REPUBLIKA.CO.ID, BRUSSEL -- Mantan ketua NATO, Javier Solana, meyakini bahwa Perdana Menteri Israel, Benjamin Netanyahu, adalah politikus terburuk dalam sejarah Israel. Berbicara kepada stasiun penyiaran Spanyol, Cadena Ser, Solana mengatakan, tidak ada hal baik yang terjadi selama pemerintahan Netanyahu.
“Saya kira tidak ada hal baik yang akan terjadi jika hal ini terjadi. Tapi hal itu bisa membuat Netanyahu menghilang dari politik Israel," kata Solana, merujuk pada perang Israel-Hamas di Gaza.
Solana juga menekankan bahwa, meskipun AS mendukung Israel, Presiden Joe Biden sama sekali tidak menyukai Netanyahu. Dia mengatakan, Biden telah bekerja keras untuk menekan Netanyahu agar tidak mengulangi kesalahan yang sama seperti yang dilakukan AS di Irak setelah serangan 9/11.
“Keduanya bukan teman, tapi bukan musuh. Biden tidak pernah menerima Netanyahu di Gedung Putih,” kata Solana.
Solana adalah Sekretaris Jenderal NATO dari 1995 hingga 1999, serta Kepala Diplomat Uni Eropa dari 1999 hingga 2009. Solana mengatakan, dia menghabiskan banyak waktu di Gaza selama kariernya, termasuk bernegosiasi dengan Uni Eropa untuk mengawasi perbatasan Rafah dari Gaza ke Mesir agar tetap dibuka. Program itu dimulai pada 2005 dan berlangsung selama 19 bulan.
Solana juga menyebut Perjanjian Abraham, yang menormalisasi hubungan antara Israel, Uni Emirat Arab, dan Bahrain, merupakan kesalahan besar. Dia mengatakan, perjanjian tersebut menumbangkan gagasan sebelumnya yang meminta negara-negara mengakui Israel melalui perundingan damai dengan Palestina.
"Menurut saya, gagasan perdamaian terhadap pengakuan atau pengakuan atas perdamaian adalah gagasan yang sangat indah," ujar Solana.

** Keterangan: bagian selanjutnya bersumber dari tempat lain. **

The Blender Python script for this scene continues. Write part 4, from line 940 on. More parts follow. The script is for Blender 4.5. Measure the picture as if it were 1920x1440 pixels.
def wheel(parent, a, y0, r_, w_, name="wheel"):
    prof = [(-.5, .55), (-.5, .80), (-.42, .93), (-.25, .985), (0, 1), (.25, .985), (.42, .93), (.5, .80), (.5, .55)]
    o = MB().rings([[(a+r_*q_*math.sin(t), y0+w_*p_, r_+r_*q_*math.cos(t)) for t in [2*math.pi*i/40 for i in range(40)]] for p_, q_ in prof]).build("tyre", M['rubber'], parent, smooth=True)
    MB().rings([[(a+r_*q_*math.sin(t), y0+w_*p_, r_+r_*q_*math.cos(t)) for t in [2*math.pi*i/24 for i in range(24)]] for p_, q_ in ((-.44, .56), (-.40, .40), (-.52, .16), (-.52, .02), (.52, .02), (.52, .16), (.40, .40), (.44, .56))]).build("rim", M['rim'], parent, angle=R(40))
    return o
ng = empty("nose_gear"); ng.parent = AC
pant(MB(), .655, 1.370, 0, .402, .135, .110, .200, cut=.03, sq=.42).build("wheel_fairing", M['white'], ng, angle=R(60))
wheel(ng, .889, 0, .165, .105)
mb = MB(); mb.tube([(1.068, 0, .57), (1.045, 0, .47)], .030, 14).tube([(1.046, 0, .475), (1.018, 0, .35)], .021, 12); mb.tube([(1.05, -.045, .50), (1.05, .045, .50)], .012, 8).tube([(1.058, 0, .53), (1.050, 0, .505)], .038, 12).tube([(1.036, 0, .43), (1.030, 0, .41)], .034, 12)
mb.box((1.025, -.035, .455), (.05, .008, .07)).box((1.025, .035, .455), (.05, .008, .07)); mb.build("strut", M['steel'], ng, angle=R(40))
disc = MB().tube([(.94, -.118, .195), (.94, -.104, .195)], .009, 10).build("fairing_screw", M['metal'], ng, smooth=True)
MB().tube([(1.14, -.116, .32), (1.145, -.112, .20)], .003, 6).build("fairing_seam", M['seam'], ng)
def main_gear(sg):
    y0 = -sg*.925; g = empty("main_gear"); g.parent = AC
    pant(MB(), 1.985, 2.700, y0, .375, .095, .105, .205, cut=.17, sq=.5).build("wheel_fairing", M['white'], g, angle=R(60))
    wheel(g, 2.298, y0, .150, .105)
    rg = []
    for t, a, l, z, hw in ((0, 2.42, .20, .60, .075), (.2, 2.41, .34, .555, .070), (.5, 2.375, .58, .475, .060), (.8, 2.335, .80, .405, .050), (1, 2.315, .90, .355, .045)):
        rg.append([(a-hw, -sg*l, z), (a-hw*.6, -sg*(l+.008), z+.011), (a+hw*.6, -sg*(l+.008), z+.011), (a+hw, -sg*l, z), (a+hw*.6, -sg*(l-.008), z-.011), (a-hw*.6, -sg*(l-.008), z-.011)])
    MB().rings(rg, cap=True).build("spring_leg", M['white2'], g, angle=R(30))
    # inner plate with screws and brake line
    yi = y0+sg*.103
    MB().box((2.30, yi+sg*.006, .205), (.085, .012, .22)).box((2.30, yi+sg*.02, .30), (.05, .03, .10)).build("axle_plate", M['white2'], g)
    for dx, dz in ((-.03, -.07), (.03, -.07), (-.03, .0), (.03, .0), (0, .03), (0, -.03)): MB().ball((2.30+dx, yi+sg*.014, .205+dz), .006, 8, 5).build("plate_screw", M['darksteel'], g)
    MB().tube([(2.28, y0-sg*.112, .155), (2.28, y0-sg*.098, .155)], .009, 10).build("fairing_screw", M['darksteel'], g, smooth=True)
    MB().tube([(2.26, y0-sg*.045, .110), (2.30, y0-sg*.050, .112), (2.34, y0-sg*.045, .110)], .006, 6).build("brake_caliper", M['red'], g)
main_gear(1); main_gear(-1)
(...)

Solana juga mengkritik Netanyahu karena melakukan kampanye besar-besaran untuk mengubah dirinya menjadi seorang otokrat melalui reformasi peradilan. Dalam memoar barunya, “Witness of an Uncertain Time”, Solana berbagi refleksinya mengenai situasi geopolitik yang lebih luas saat ini.
Momen ini ditandai dengan dua ciri utama yaitu pertama, dunia bukan lagi sekadar negara-negara besar. Kedua, mayoritas masyarakat di dunia tidak tinggal di negara-negara Barat.
"Di negara-negara Barat, kita masih percaya bahwa dunia adalah milik kita, namun yang jelas bukan itu masalahnya," ujar Solana.